START MATERIAL SHOWN
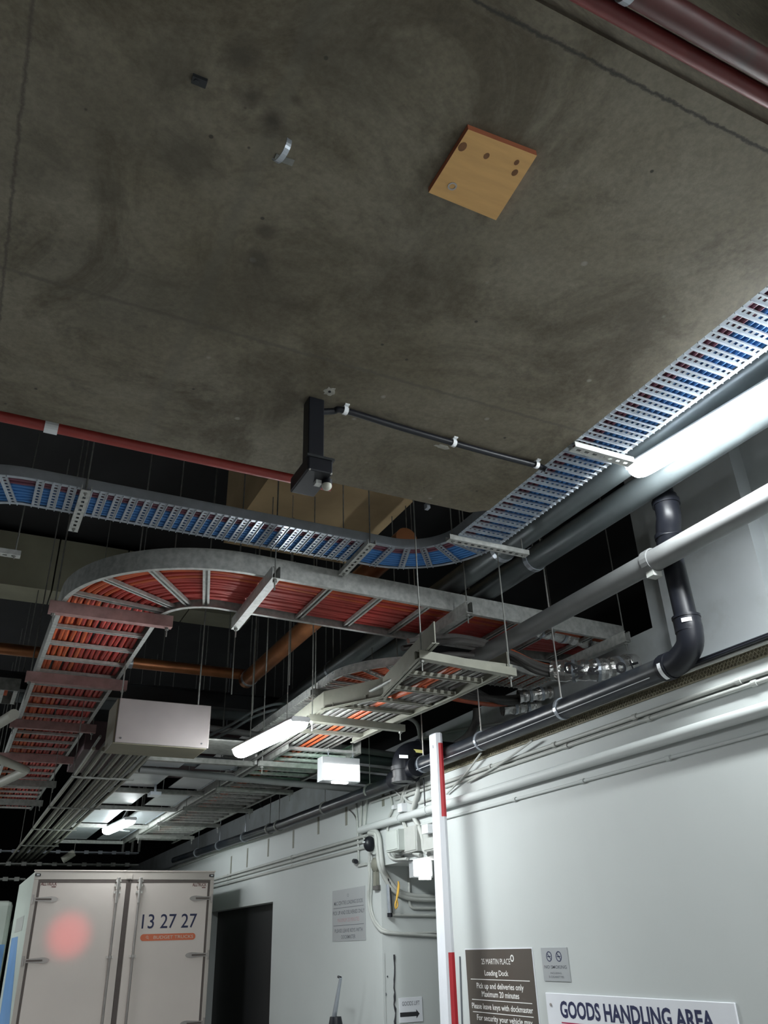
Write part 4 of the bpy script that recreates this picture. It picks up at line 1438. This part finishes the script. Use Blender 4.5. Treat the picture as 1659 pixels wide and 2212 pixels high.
# second, thinner black pipe under the first
tag(MB().tube([(3.32, 1.2, 2.90), (3.32, 4.6, 2.90)], 0.026, 16).build('thin_drain_pipe', 'blackpipe', smooth=True), 'thinner black pipe lying right below the black drain pipe', 'pipe')
for k, (a, b) in enumerate((((1160, 1572), (1235, 1523)), ((965, 1715), (1040, 1625)), ((1010, 1690), (1150, 1600)))):
    p, q = W_(*a, .02), W_(*b, .06)
    cable(('pale loose cable slanting across the mesh strip', 'grey loose cable slanting down to the boom arm', 'second loose pale cable slanting below the drain pipe')[k], spline([p, p.lerp(q, .5)+Vector((0, 0, -.015)), q]), 0.007, 'conduitpaint', None, 'loose_cable')

# grey vertical strips on the wall below the far pipe
for i, (px, py, hh) in enumerate(((500, 1855, 40), (535, 1838, 35), (580, 1818, 32), (634, 1800, 32), (688, 1770, 32), (748, 1745, 38), (827, 1702, 40))):
    c = W_(px, py, .001)
    c2 = W_(px, py+hh, .001)
    tag(MB().box(WX-.003, WX, c.y-.022, c.y+.022, c2.z, c.z+.03).build('wall_strip', 'galv_cream'), 'short grey vertical strip on the far wall below the drain pipe', 'strip', 'grey strips below the drain pipe')
t = thing('wall_bracket', 'black triangular bracket on the upper wall under the long ladder', 'bracket', PX(4.1, 560, 1725))
p1, p2, p3 = PX(4.12, 552, 1718), PX(4.12, 566, 1742), PX(4.12, 566, 1715)
MB().beam(p1, p2, 0.03, 0.03).beam(p3, p2, 0.03, 0.02).beam(p1, p3, 0.03, 0.02).build('angle', 'blacksteel', t)

# boxes and devices around the lift opening


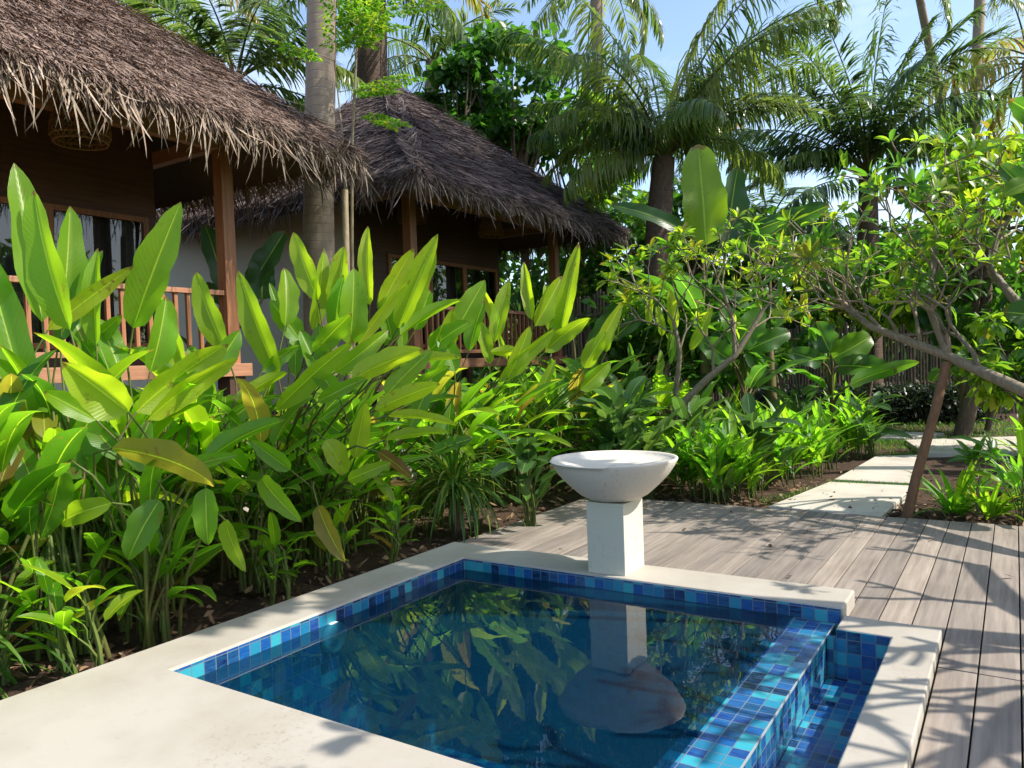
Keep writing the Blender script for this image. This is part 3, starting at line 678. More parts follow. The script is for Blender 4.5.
def ring_fronds(n, L, el=(0, 75), bend=(.9, 1.8), ll=.8):
    return [(i*137.5 + U(-15, 15), el[0] + (el[1]-el[0])*((i+.5)/n) + U(-6, 6), L*U(.85, 1.1), U(*bend), ll) for i in range(n)]
# direction helper: azimuth for a frond heading right / left / towards the viewer as seen from the camera
AZR = math.degrees(math.atan2(MW[1, 0], MW[0, 0])); AZT = AZR - 90   # AZT points towards the viewer

b = at(320, 384, 11.4); palm('thick grey coconut trunk rising between the two thatched houses',
    [(b[0], b[1], -.1), at(318, 230, 11.35), at(321, 60, 11.35), at(323, -110, 11.4), at(322, -420, 11.5), at(320, -560, 11.6)], [.27, .225, .22, .2, .18, .16], ring_fronds(16, 3.6, (-25, 75)))
# slim palm in view, then two unseen palms added to shade the far roof
b = at(974, 384, 23); palm('tall slim palm trunk crossing the sky on the right, base in the bushes', [(b[0], b[1], -.1), at(973, 140, 23), at(980, 0, 23), at(986, -200, 23)], [.2, .16, .15, .13],
    ring_fronds(20, 3.6, (-20, 75)))
palm('second unseen tall palm on the right, leaning, added to shade the far roof', [(2.6, 14.6, -.1), (2.2, 14.7, 8), (1.0, 14.8, 14.0)], [.2, .14, .11], ring_fronds(22, 4.2, (-20, 75)))
palm('unseen tall palm on the right, added to shade the far roof', [(1.6, 12.6, -.1), (1.7, 12.8, 8), (1.3, 12.7, 14.6)], [.2, .14, .11], ring_fronds(20, 4.2, (-20, 75)))
# main palm right of the far house
c = at(664, 158, 15.5); b = at(652, 384, 15.5)
main = [(AZR-8, 52, 4.6, 1.25, .9), (AZR+10, 66, 4.8, 1.2, .95), (AZR-25, 78, 4.8, .8, .95), (AZR+160, 72, 4.4, 1.0, .9), (AZR+178, 38, 3.6, 1.5, .8), (AZR+200, 20, 3.4, 1.3, .75), (AZR+150, 10, 3.0, 1.3, .7), (AZT+10, 60, 3.8, 1.7, .8), (AZT+40, 70, 4.4, 1.5, .9), (AZT-40, 66, 4.0, 1.5, .9), (AZR+5, 36, 3.8, 1.5, .9), (AZR+20, 82, 4.8, .6, .95), (AZR+185, 80, 4.8, .7, .95), (AZR+90, 75, 4.5, .9, .9), (AZR+70, 60, 4.2, 1.2, .9), (AZR-12, 72, 4.6, 1.1, .95), (AZR+205, 55, 4, 1.4, .85), (AZR+120, 60, 4, 1.2, .9), (AZR-3, 60, 4.4, 1.3, .95)]
main += [(AZR+30, 74, 4.6, .9, .9), (AZR-40, 68, 4.4, 1.2, .9), (AZR+165, 62, 4.4, 1.1, .9), (AZR+182, 52, 4.0, 1.3, .85), (AZR+190, 66, 4.4, .9, .9)]
main = [(a, e, L*(.98 if e > 62 else .74), b_*1.08, ll*.95) for a, e, L, b_, ll in main]
palm('big coconut palm with dark fronds arching over the end of the far roof', [(b[0]-.2, b[1], -.1), at(654, 300, 15.5), at(659, 220, 15.5), c], [.24, .22, .26, .22], main, (.2, .75), 'dark_bark', .036, nl=88, droop=(1.0, 1.7), brown=0)
# palm right of it, upright fronds
c = at(868, 175, 18.5); b = at(870, 384, 18.5)
right = [(AZR+180, 62, 3.6, .9, .8), (AZR+175, 78, 4.2, .6, .85), (AZR+170, 45, 3.4, 1.3, .8), (AZR, 80, 4.2, .5, .8), (AZR+5, 68, 3.9, .9, .8), (AZR-5, 28, 3.9, -.1, .75), (AZR+185, 24, 3.2, 1.0, .7), (AZT, 70, 3.6, 1.3, .8), (AZT+30, 60, 3.4, 1.4, .8), (AZT-30, 62, 3.4, 1.4, .8), (AZR+90, 70, 4, .8, .8), (AZR+8, 50, 3.4, 1.2, .8), (AZR+178, 86, 4.4, .4, .9), (AZR, 88, 4.6, .2, .8), (AZR+195, 35, 3.2, 1.4, .75), (AZR+2, 8, 2.6, 1.2, .7)]
palm('bushy palm with upright dark fronds above the frangipani thicket', [(b[0], b[1], -.1), at(868, 250, 18.5), c], [.3, .25, .2], right + [(AZR+180, 70, 4.2, .8, .9), (AZR+3, 58, 4.0, 1.1, .9), (AZR+172, 55, 3.8, 1.2, .9), (AZR-20, 74, 4.2, .7, .9), (AZT-60, 72, 4.0, 1.0, .9), (AZT+60, 72, 4.0, 1.0, .9)], (.1, .6), 'dark_bark', .05, nl=88, brown=0)
# left palm behind the near roof
c = at(236, 84, 19); b = at(236, 384, 19)
left = [(AZR+178, 60, 4.2, 1.2, .9), (AZR+170, 78, 4.4, .8, .9), (AZR+185, 35, 3.6, 1.2, .85), (AZR, 58, 4.0, 1.2, .9), (AZR+6, 75, 4.4, .9, .9), (AZR-6, 35, 3.6, 1.4, .85), (AZT, 70, 3.6, 1.5, .9), (AZT+35, 60, 3.6, 1.5, .9), (AZT-35, 60, 3.6, 1.5, .9), (AZR+90, 70, 4, 1, .9), (AZR+200, 20, 3.2, 1.0, .8), (AZR+15, 15, 3.0, 1.2, .8), (AZR+60, 50, 4, 1.2, .9), (AZR+130, 55, 4, 1.3, .9)]
palm('sunlit coconut palm rising behind the near roof ridge', [(b[0], b[1], -.1), at(238, 200, 19), c], [.3, .2, .2], left, (.25, .7), 'dark_bark', .06, nl=75)
c = at(150, -40, 23); b = at(120, 384, 23); palm('coconut palm at the top left whose fronds hang past the roof', [(b[0], b[1], -.1), at(130, 200, 23), c], [.3, .2, .18], ring_fronds(18, 4.4, (-25, 70)), (.1, .6), lw=.055)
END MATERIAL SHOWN
__EXERCISE OBJECTIVE__.
With the pictures left out, restate word for word every line of the data above, from the first down to the line that contains "cable(('pale loose cable".

__WRITTEN SOLUTION__.
Write part 4 of the bpy script that recreates this picture. It picks up at line 1438. This part finishes the script. Use Blender 4.5. Treat the picture as 1659 pixels wide and 2212 pixels high.
# second, thinner black pipe under the first
tag(MB().tube([(3.32, 1.2, 2.90), (3.32, 4.6, 2.90)], 0.026, 16).build('thin_drain_pipe', 'blackpipe', smooth=True), 'thinner black pipe lying right below the black drain pipe', 'pipe')
for k, (a, b) in enumerate((((1160, 1572), (1235, 1523)), ((965, 1715), (1040, 1625)), ((1010, 1690), (1150, 1600)))):
    p, q = W_(*a, .02), W_(*b, .06)
    cable(('pale loose cable slanting across the mesh strip', 'grey loose cable slanting down to the boom arm', 'second loose pale cable slanting below the drain pipe')[k], spline([p, p.lerp(q, .5)+Vector((0, 0, -.015)), q]), 0.007, 'conduitpaint', None, 'loose_cable')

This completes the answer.